Keanu Meschach, a member of COLA, said workers depend on these jobs to help pay tuition and rent.

“$7.25 just isn’t enough to get by for students, so it’s definitely not enough for our co-workers who have families to support,” said Meschach.

Only about 13 percent of fast-food workers receive health benefits from their employers, compared to 59 percent of the private sector as a whole, the study found.

“The inequality in this country is going through the roof,” Homonchuk said. “The 1 percent is making so much more money than the workers here.”

Stanley McPherson, who attended the protest, said corporations have a responsibility to pay their employees competitive wages.

“All of these fast-food joints — these are million, billion dollar industries, and they don’t want to pay a living wage,” McPherson said. “It’s outrageous.”

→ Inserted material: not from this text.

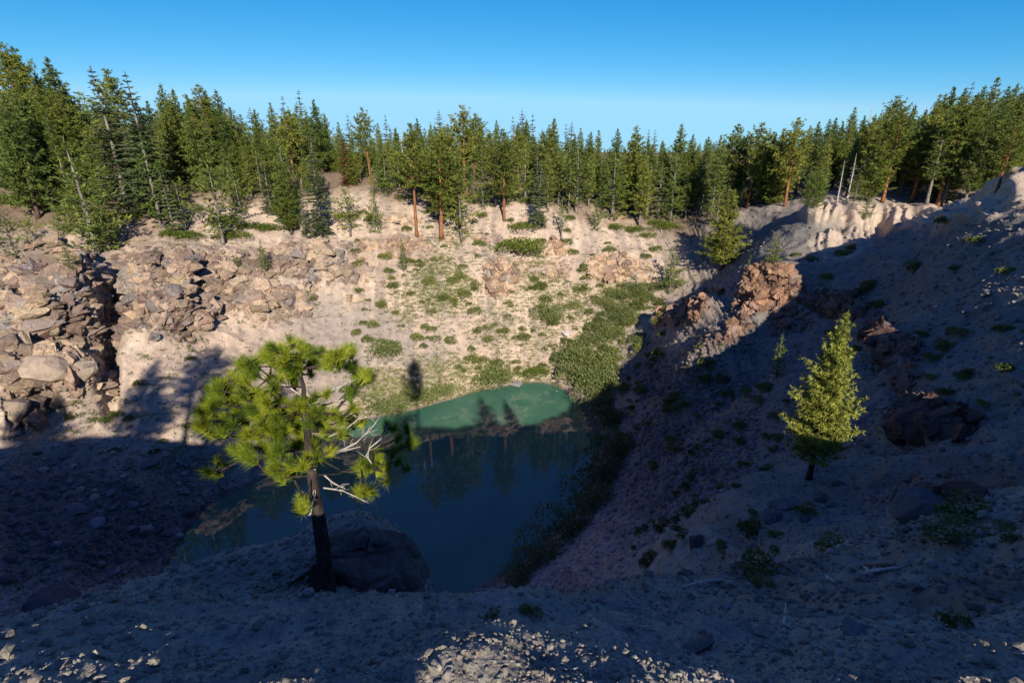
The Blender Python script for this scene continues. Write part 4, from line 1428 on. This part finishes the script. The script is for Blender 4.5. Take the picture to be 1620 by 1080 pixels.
bedrock("cliff_red", m_red * vis, 900, (.28, 1.6), 403, M["bedrock"], (1., .9, .8))
bedrock("cliff_dark", m_dark * vis, 1100, (.2, 1.2), 404, M["bedrock"], (1.1, .8, .7))

# ------------------------------------------------------------------ shrubs
def shrub_mesh(name, seed, n, leaf, flat, lumps, mat):
    rng = np.random.default_rng(seed)
    cs = [(rng.uniform(-.55, .55), rng.uniform(-.55, .55), rng.uniform(.0, .25), rng.uniform(.35, .62)) for _ in range(lumps)] + [(0, 0, .05, .7)]
    nd = Needles()
    for k in range(n):
        c = cs[rng.integers(len(cs))]
        d = unit(rng.normal(size=3))
        d[2] = abs(d[2]) * 1.0 - .12
        r = c[3] * rng.uniform(.72, 1.06) * (1 + .18 * math.sin(5 * d[0] + seed) * math.sin(6 * d[1]))
        p = np.array([c[0] + d[0] * r, c[1] + d[1] * r, max(.0, (c[2] + d[2] * r)) * flat])
        nd.add(p, d + rng.normal(size=3) * .8 + np.array([0, 0, .4]), leaf * rng.uniform(.6, 1.2), leaf * .5, rng.uniform(0, 1))
    me = nd.mesh(name, seed, True)
    me.materials.append(M[mat])
    return me
SHRUB = {
 'manzanita': [shrub_mesh("manzanita", s, 2600, .085, .6, 6, "manzanita") for s in (1, 2, 3)],
 'willow': [shrub_mesh("willow_bush", s, 3000, .085, .85, 6, "willow") for s in (4, 5, 6)],
 'bright': [shrub_mesh("green_bush", s, 2200, .09, .75, 4, "manzanita") for s in (7, 8)],
 'brush': [shrub_mesh("brush", s, 900, .16, .8, 3, "brush") for s in (9, 10, 11, 12)],
}
srng = random.Random(3)
def shrub(kind, px, py, wpx, label, group=None, tall=1.0, depth=1.0, name=None, hpx=None):
    g = hit(px, py)
    if g is None:
        return None
    t = project(g)[2]
    me = SHRUB[kind][srng.randrange(len(SHRUB[kind]))]
    o = bpy.data.objects.new(name or {'manzanita': 'manzanita_bush', 'willow': 'willow_bush', 'bright': 'green_bush', 'brush': 'small_shrub'}[kind], me)
    col.objects.link(o)
    r = wpx / F * t * .5 / .95 * (1.18 if wpx > 24 else 1.4)
    o.scale = (r, r * depth, r * tall * 1.3)
    o.rotation_euler = (0, 0, srng.uniform(-.5, .5))
    o.location = g + Vector((0, 0, -.08 * r))
    return tag(o, label, 'shrub', group)
for k, x, y, w, tall, lab in (
    ('willow', 602, 562, 58, 1., 'round olive-green bush alone on the grey scree'),
    ('willow', 770, 602, 68, .8, 'wide rounded bush on the far shore'),
    ('bright', 847, 590, 40, .8, 'vivid green small bush on the far shore right of the wide rounded bush'),
    ('manzanita', 822, 388, 80, .6, 'large dark green manzanita mat high on the sunny slope'),
    ('willow', 838, 400, 44, .8, 'lighter green bush at the lower end of the large manzanita mat'),
    ('manzanita', 826, 357, 56, .4, 'flat manzanita just above the large mat'),
    ('willow', 866, 498, 50, .9, 'mid-slope round bush below the brown pinnacle'),
    ('manzanita', 976, 360, 28, .8, 'upright manzanita under the big shaggy pine'),
    ('manzanita', 1008, 362, 44, .5, 'manzanita right of the upright one under the rim'),
    ('manzanita', 1022, 372, 30, .5, 'lowest manzanita of the row under the rim'),
    ('manzanita', 1060, 358, 46, .5, 'last manzanita on the right of the row under the rim'),
    ('manzanita', 1040, 352, 36, .5, 'manzanita in the middle of the row under the rim'),
    ('manzanita', 1140, 545, 10, .8, 'tiny dark bush on the red rubble'),
    ('manzanita', 300, 375, 46, .7, 'manzanita at the left end of the thicket under the open grey-green pine'),
    ('manzanita', 356, 352, 60, .7, 'dark manzanita right behind the open grey-green pine'),
    ('manzanita', 400, 358, 60, .45, 'long low manzanita in the middle of the thicket'),
    ('manzanita', 372, 372, 56, .5, 'lower front manzanita of the thicket'),
    ('manzanita', 425, 362, 44, .5, 'manzanita at the right end of the thicket by the cone-shaped pine'),
    ('manzanita', 272, 372, 40, .8, 'shadowed manzanita left of the thicket'),
    ('manzanita', 210, 342, 46, .6, 'low dark shrub under the tall firs'),
    ('manzanita', 160, 382, 40, .6, 'dark shrub above the rock wall below the firs'),
    ('manzanita', 60, 310, 60, .5, 'low green shrub under the orange-trunked pines'),
    ('manzanita', 12, 320, 70, .6, 'low green shrub at the left edge under the dark pine'),
    ('manzanita', 120, 330, 60, .6, 'dark shrub left of the tall firs below the bright young pine'),
    ('manzanita', 552, 342, 40, .5, 'low shrub behind the dark small pine on the pale bank'),
    ('manzanita', 640, 312, 36, .4, 'low manzanita on the rim left of the long orange trunk'),
    ('willow', 905, 566, 62, .8, 'upper left bush of the willow thicket right of the lake'),
    ('willow', 940, 572, 66, .9, 'upper right bush of the willow thicket'),
    ('willow', 928, 598, 76, .9, 'broad bush in the middle of the willow thicket'),
    ('willow', 962, 612, 66, .9, 'right-hand bush of the willow thicket'),
    ('willow', 985, 622, 44, .8, 'outermost right bush of the willow thicket'),
    ('willow', 950, 642, 62, .9, 'lower bush of the willow thicket at the water'),
    ('willow', 962, 676, 66, 1., 'half-shaded willow where the shadow meets the right shore'),
    ('willow', 985, 715, 74, .9, 'fully shaded broad willow on the right shore'),
    ('willow', 958, 752, 80, .9, 'dark willow below the broad shaded one'),
    ('willow', 940, 795, 80, .9, 'dark lakeside willow halfway down the right shore'),
    ('willow', 905, 838, 80, .9, 'dark lakeside willow near the lower end of the right shore'),
    ('willow', 862, 880, 84, .7, 'low dark shrub at the lower right shore'),
    ('willow', 812, 918, 70, .6, 'low dark shrub at the nearest end of the lake'),
    ('willow', 612, 642, 60, .6, 'leftmost shore bush beside the stunted pine crown'),
    ('willow', 652, 632, 70, .6, 'long grey-green shore bush left of the lit water'),
    ('willow', 690, 622, 48, .7, 'dark shaded bush at the left tip of the lit water'),
    ('brush', 1200, 905, 70, .8, 'round sagebrush on the near slope above the pale log'),
    ('brush', 1192, 842, 42, 1.1, 'pale twiggy bush beside an upright dead stick'),
    ('brush', 1274, 810, 24, 1., 'small round pale sagebrush on the mid slope'),
    ('brush', 1315, 866, 46, .7, 'dim sagebrush right of the pale twiggy bush'),
    ('brush', 1206, 925, 34, .6, 'small dark tuft under the round sagebrush'),
    ('brush', 1512, 990, 44, 1., 'spiky flowering tuft at the lower right'),
    ('brush', 1535, 815, 90, .5, 'low dark brush right of the huge black boulder'),
    ('brush', 1520, 850, 90, .4, 'long low brush strip below the huge black boulder'),
    ('brush', 1605, 848, 50, .5, 'low green brush at the right edge'),
    ('brush', 1377, 455, 22, 1.2, 'bright yellow-green bush with lit top in the shade'),
    ('brush', 1496, 352, 26, 1., 'yellow-green shrub at the end of the pale cliff'),
    ('brush', 1283, 414, 16, 1., 'small round shrub above the red outcrop'),
    ('brush', 1260, 404, 11, 1., 'tiny round shrub left of the round one above the red outcrop'),
    ('brush', 1334, 405, 20, 1., 'dark shrub at the edge of the shadow above the red outcrop'),
    ('brush', 220, 608, 16, 1., 'leafy green bush below the left cliff'),
    ('brush', 375, 415, 14, 1., 'small bush on the rocks by the tiny dark fir'),
    ('brush', 776, 978, 26, .9, 'dry tan tuft on the near brink'),
    ('brush', 838, 970, 34, .7, 'dark tuft right of the dry tan one on the near brink'),
    ('brush', 1117, 580, 22, 1.2, 'lit yellow-green bush at the shadow edge in the ravine'),
    ('brush', 1015, 620, 20, 1.2, 'light green bush on stones right of the willow thicket'),
):
    shrub(k, x, y, w, lab, tall=tall, name='sagebrush' if k == 'brush' and 'sage' in lab else None)
for x, y, w in ((1005, 455, 34), (990, 470, 40), (972, 464, 30), (955, 480, 34), (985, 492, 42), (968, 506, 36), (950, 518, 40), (975, 530, 44), (945, 540, 46), (1000, 508, 34), (1020, 472, 30), (1035, 455, 26), (918, 545, 36), (1010, 540, 30)):
    shrub('willow', x, y, w, 'bush in the green strip down the gully right of the tan cliff', 'bushes down the gully', tall=.8)
def shrubs_in(box, n, wr, lab, grp, seed, kinds=('brush',)):
    for k in verts_where(inbox(*box) & (m_rock < .6) & (rflat > 10), n, seed):
        shrub(srng.choice(kinds), px1[k], py1[k], srng.uniform(*wr), lab, grp, tall=srng.uniform(.7, 1.1))
shrubs_in((560, 720, 380, 560), 50, (7, 17), 'small green shrub on the slope under the fallen white log', 'shrubs on the slope under the log', 31)
shrubs_in((720, 940, 420, 590), 70, (7, 20), 'small green shrub between the brown pinnacle and the far shore', 'shrubs above the far shore', 32)
shrubs_in((930, 1060, 450, 600), 60, (8, 20), 'green shrub in the ravine below the tan cliff', 'shrubs in the ravine', 33)
shrubs_in((280, 560, 470, 680), 26, (6, 14), 'small shrub on the sunny slope right of the left cliff', 'shrubs right of the left cliff', 34)
shrubs_in((560, 1050, 320, 420), 44, (7, 18), 'small shrub on the pale bank under the rim trees', 'shrubs under the rim trees', 35)
shrubs_in((1000, 1250, 600, 900), 64, (10, 28), 'dark shrub on the shaded slope right of the lake', 'shrubs on the shaded slope', 36)
shrubs_in((1300, 1620, 380, 640), 26, (10, 30), 'dim shrub high on the shaded right wall', 'shrubs on the right wall', 37)
shrubs_in((20, 260, 620, 720), 14, (7, 16), 'small shrub at the foot of the left cliff', 'shrubs at the foot of the left cliff', 38)
# ---- herbs and seedlings nobody could count
nd = Needles()
rng = np.random.default_rng(91)
gsel = np.where(vis & (rflat > 30) & (rflat < 150) & (m_rock < .6) & (px1 < 1120) & (py1 > 300) & (py1 < 720))[0]
wgt = np.clip(green[gsel] * 1.2 + .10 + n_mid[gsel] * .25, .0, 1) ** 1.6 + .012
cl = rng.choice(gsel, 6500, replace=False, p=wgt / wgt.sum())
for k in cl:
    c = vf[k]
    t_ = rng.uniform(.1, .9)
    rr_ = rng.uniform(.15, .7)
    for q in range(int(10 + 34 * rr_)):
        p = c + np.array([rng.normal() * rr_ * .6, rng.normal() * rr_ * .6, rng.uniform(0, .3) * rr_])
        nd.add(p, rng.normal(size=3) * .7 + np.array([0, -.2, .8]), rng.uniform(.14, .32), .14, t_ + rng.uniform(-.3, .3))
tag(link("slope_herbs", nd.mesh("slope_herbs", 5), M["grass"]), kind='stuff')

# ------------------------------------------------------------------ dead wood lying about
def log_at(name, line, r, label, mat="dead_wood", lift=.6, cat="log", twigs=0):
    mb = MB()
    pts_ = []
    for px, py in line:
        g = hit(px, py)
        pts_.append(np.array(g) + np.array([0, 0, r * lift]))
    o0 = pts_[0].copy()
    pts_ = [p - o0 for p in pts_]
    n = len(pts_)
    rg = np.random.default_rng(len(label))
    mb.tube(pts_, [r * (1 - .55 * k / (n - 1)) for k in range(n)], 8, .5, .12, rg)
    for k in range(twigs):
        j = rg.integers(1, n)
        a = pts_[j - 1] * .5 + pts_[j] * .5
        d = unit(unit(pts_[j] - pts_[j - 1]) * .5 + rg.normal(size=3) + np.array([0, 0, .6]))
        L = r * rg.uniform(5, 11)
        mb.tube([a, a + d * L * .5, a + d * L + rg.normal(size=3) * L * .1], [r * .3, r * .2, r * .1], 4, .5)
    o = link(name, mb.mesh(name), M[mat])
    o.location = o0
    return tag(o, label, cat)
log_at("fallen_log", [(678, 376), (688, 388), (700, 398), (713, 409)], .28, "long bleached log lying down the slope below the leaning red trunk")
log_at("fallen_log", [(1040, 352), (1046, 366), (1053, 382), (1060, 392)], .22, "grey fallen tree with stub branches at the ravine head", twigs=10)
log_at("driftwood", [(1160, 925), (1142, 921), (1120, 921), (1098, 926), (1080, 931)], .045, "pale curved branch lying on the near slope left of the sagebrush", lift=.9)
log_at("stick", [(1198, 869), (1200, 858), (1202, 845)], .035, "short upright dead stick below the pale twiggy bush", lift=1)
log_at("stick", [(1307, 914), (1318, 922), (1327, 922)], .03, "short weathered stick left of the board pile", lift=1)
log_at("weathered_board", [(1362, 910), (1385, 905), (1405, 902), (1424, 900)], .04, "longest weathered board of the woodpile on the near slope", cat="board", lift=.9)
log_at("weathered_board", [(1368, 898), (1390, 896), (1416, 896)], .045, "brown rotting board at the back of the woodpile", mat="bark_brown", cat="board")
log_at("stick", [(1378, 912), (1372, 904), (1366, 899)], .04, "crooked stick across the woodpile", lift=1)
log_at("stick", [(1120, 776), (1128, 784), (1136, 792)], .04, "thin dark stick on the shaded slope", mat="bark_dark", lift=2, twigs=2)
log_at("stick", [(1240, 1000), (1241, 980), (1243, 955)], .02, "slim dead stalk standing above the brown flat stone", lift=1)
log_at("stick", [(1100, 928), (1088, 920), (1082, 912)], .02, "twig lying beside the pale curved branch", lift=1)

McDonald’s said in its statement that all of its restaurants are committed to their employees.

“We also respect the right to voice an opinion,” the company said. “To right-size the headlines, however, the events taking place are not strikes. Outside groups are traveling to McDonald’s and other outlets to stage rallies. Our restaurants remain open today — and every day — thanks to our dedicated employees serving our customers.”

 Cornell students participated in a similar protest at a McDonald’s in Philadelphia earlier this fall. They said that event motivated them to gather Thursday night.

 “This inspires workers to stand up for themselves,” Homonchuk said.